Sunday, December 26, 2010

Addendum to a comment: Anley Piers' "Human Energy" revisited


I was honoured and gratified following my most recent posting, which included comment about Anley Piers' piece Human Energy, to receive a little enlightenment from the artist, directing me to the amazing sim Mysterious Wave where the whole original piece is exhibited. She cryptically commented that I had correctly identified Human Energy as a piece twinned with another work, and I had assumed that she was confirming my identification of her other piece in this month's competition, Travel in the shadow of technology, as the twin of Human Energy. However, I dutifully booked my taxi to Mysterious Wave, wanting to see the work in its original context - and was astounded to find that Human Energy as displayed at UWA is indeed one of a pair of twins - but the twin is a complementary version of Human Energy!

What one finds displayed at Mysterious Wave, then, are two complementary pieces forming the whole work, arranged almost like bookends in a surprisingly stark and foreboding landscape. The complementary piece displayed only at Mysterious Wave takes the form of a yin to the yang of the one displayed at UWA. Both take the form of an incandescent light globe represented as the head of a humanoid figure composed otherwise of technical piping components. While at UWA the globe is burning, but is not connected to the power source, the complementary piece depicts a globe very much connected to the electrical grid, and yet the globe is darkened and shattered.

Anley Piers Human Energy (the other half)
(detail from the original piece in situ at Mysterious Wave)

The message of the piece becomes now even more mysterious. It is clear that connection to the wider power grid is in fact counterproductive for Piers' 'human globes'; they only operate as intended when disconnected from a wider scheme of things, giving off light and energy independently, acting unilaterally as their own inspiration. When connected to a wider network, when operating as 'intended' or 'designed', they will shatter and fail.

I circle the work, pondering, mystified, lifting the hem of my kimono to avoid the soiling of the mud, my geta sandals sticking and impeding my progress, but I am determined to penetrate this work with my mind and my soul. The globes seem to be metaphors for people, and for people who are intended to shine forth in a dark and dismal place. Yet they are people who operate against the norm, against expectations, who shine independently, and who cannot shine when conforming to a standard pattern. The mist starts to lift as the sun begins to rise, and the mist of my mind and understanding perhaps begins to clear as well. Could these globes represent the artists of this entrancing and unusual gallery, this place which by its very name declares itself a place of mystery? I sense that such as Anley Piers and her colleagues Cherry Manga and Elfe Imako would not conform to any norm, that they would be stifled and indeed shattered and extinguished by energy sources common to people of the mainstream. They must act freely and independently, and only then can they shine out their creative glow, incandescent in the darkness that populates so much of any world, second, first or many-teenth.

Have I understood this work? I am not confident. But it has spoken to my heart, it has intrigued me, and caused me to wrestle within myself. I think the artist has achieved her purpose, and may not be too displeased with my contemplations of her efforts.

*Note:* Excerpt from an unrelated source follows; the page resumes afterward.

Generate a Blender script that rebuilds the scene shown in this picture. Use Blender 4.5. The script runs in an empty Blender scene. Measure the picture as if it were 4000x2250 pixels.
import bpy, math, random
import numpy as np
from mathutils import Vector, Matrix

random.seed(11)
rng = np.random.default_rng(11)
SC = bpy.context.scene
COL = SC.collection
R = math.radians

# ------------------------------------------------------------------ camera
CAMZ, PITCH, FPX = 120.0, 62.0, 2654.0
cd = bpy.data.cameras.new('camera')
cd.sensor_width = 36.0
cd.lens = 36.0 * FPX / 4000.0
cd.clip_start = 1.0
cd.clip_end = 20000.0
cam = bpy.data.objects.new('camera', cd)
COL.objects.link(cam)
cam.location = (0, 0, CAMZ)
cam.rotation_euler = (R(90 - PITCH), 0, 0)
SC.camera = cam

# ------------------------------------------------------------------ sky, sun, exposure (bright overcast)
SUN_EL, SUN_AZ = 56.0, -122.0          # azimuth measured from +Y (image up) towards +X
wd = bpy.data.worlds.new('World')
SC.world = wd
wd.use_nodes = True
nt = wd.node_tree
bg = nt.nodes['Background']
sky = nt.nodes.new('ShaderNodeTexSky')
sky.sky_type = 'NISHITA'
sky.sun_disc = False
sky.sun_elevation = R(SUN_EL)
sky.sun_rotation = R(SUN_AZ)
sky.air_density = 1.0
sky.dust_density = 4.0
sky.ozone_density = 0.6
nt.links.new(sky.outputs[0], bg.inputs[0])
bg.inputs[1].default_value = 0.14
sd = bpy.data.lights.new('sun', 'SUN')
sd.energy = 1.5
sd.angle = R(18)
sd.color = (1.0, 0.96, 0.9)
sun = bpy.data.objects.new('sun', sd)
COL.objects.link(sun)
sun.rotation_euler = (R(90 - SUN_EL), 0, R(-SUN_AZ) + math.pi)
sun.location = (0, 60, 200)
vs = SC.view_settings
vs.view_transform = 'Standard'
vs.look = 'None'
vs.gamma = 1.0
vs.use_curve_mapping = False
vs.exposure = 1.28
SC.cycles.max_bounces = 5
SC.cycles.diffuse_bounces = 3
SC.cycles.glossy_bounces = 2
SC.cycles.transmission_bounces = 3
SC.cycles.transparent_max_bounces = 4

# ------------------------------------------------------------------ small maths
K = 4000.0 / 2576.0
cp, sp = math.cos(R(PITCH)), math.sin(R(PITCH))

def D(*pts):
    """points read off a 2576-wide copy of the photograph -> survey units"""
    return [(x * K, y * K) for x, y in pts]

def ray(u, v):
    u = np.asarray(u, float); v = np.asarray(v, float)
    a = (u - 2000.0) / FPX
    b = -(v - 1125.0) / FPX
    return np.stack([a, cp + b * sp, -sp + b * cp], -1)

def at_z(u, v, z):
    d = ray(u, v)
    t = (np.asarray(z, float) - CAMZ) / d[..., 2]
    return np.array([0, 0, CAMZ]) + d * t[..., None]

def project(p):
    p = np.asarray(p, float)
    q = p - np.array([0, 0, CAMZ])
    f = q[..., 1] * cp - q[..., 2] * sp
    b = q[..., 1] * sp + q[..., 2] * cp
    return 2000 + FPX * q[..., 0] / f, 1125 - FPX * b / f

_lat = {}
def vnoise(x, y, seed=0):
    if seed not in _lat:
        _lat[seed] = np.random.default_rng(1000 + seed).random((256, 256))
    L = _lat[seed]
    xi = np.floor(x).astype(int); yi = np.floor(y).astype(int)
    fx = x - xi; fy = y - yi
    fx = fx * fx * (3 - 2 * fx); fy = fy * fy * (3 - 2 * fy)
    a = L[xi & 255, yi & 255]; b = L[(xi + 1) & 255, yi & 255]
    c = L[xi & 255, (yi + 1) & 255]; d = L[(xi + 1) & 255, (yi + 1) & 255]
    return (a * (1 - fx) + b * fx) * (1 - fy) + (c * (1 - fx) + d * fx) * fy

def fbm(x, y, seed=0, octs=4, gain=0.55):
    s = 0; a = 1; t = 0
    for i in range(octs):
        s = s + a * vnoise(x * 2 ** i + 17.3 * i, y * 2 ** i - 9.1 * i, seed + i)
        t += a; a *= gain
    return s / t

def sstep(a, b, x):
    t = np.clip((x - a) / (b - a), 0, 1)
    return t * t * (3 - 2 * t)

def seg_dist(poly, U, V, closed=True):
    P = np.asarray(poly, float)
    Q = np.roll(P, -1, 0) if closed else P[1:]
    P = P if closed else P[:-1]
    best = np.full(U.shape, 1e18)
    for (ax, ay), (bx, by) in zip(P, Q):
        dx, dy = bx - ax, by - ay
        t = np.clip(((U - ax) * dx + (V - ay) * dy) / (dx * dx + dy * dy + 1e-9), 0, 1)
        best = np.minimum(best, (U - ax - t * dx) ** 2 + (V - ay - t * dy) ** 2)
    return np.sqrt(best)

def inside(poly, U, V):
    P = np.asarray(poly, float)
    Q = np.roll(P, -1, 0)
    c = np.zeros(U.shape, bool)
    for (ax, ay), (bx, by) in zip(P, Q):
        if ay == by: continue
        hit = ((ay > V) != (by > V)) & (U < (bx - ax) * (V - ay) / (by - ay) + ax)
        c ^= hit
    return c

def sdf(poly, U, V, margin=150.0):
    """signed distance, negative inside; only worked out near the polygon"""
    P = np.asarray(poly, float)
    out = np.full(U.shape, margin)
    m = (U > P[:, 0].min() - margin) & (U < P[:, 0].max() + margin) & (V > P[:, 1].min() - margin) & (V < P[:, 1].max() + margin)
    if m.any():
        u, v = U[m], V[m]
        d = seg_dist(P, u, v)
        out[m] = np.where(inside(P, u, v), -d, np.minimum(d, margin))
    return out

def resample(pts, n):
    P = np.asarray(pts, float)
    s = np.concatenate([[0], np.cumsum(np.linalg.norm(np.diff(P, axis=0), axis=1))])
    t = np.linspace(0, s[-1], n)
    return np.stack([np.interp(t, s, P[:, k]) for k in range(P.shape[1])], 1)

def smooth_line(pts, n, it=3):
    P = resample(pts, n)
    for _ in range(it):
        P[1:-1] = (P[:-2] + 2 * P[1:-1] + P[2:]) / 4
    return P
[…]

I only wish I had time to wrestle with each of the works displayed at UWA this month. Christmas is here and gone with all the social whirl this time involves. I have some scribblings in my notebook for a few more works, and some photos burning space on my hard disk, and the closing date for entries approaches fast. And life calls me in another world, where I also belong and love and hope and dream. I know, though, that my university's platform awaits when I can return, and that samples from endless galleries will enthrall me again. Life is so full, in this world and the other, how can I enjoy it all? And people tell me there are other worlds yet unvisited or unimagined by me... I shake my head and close my laptop sadly, knowing there is so much I will never see.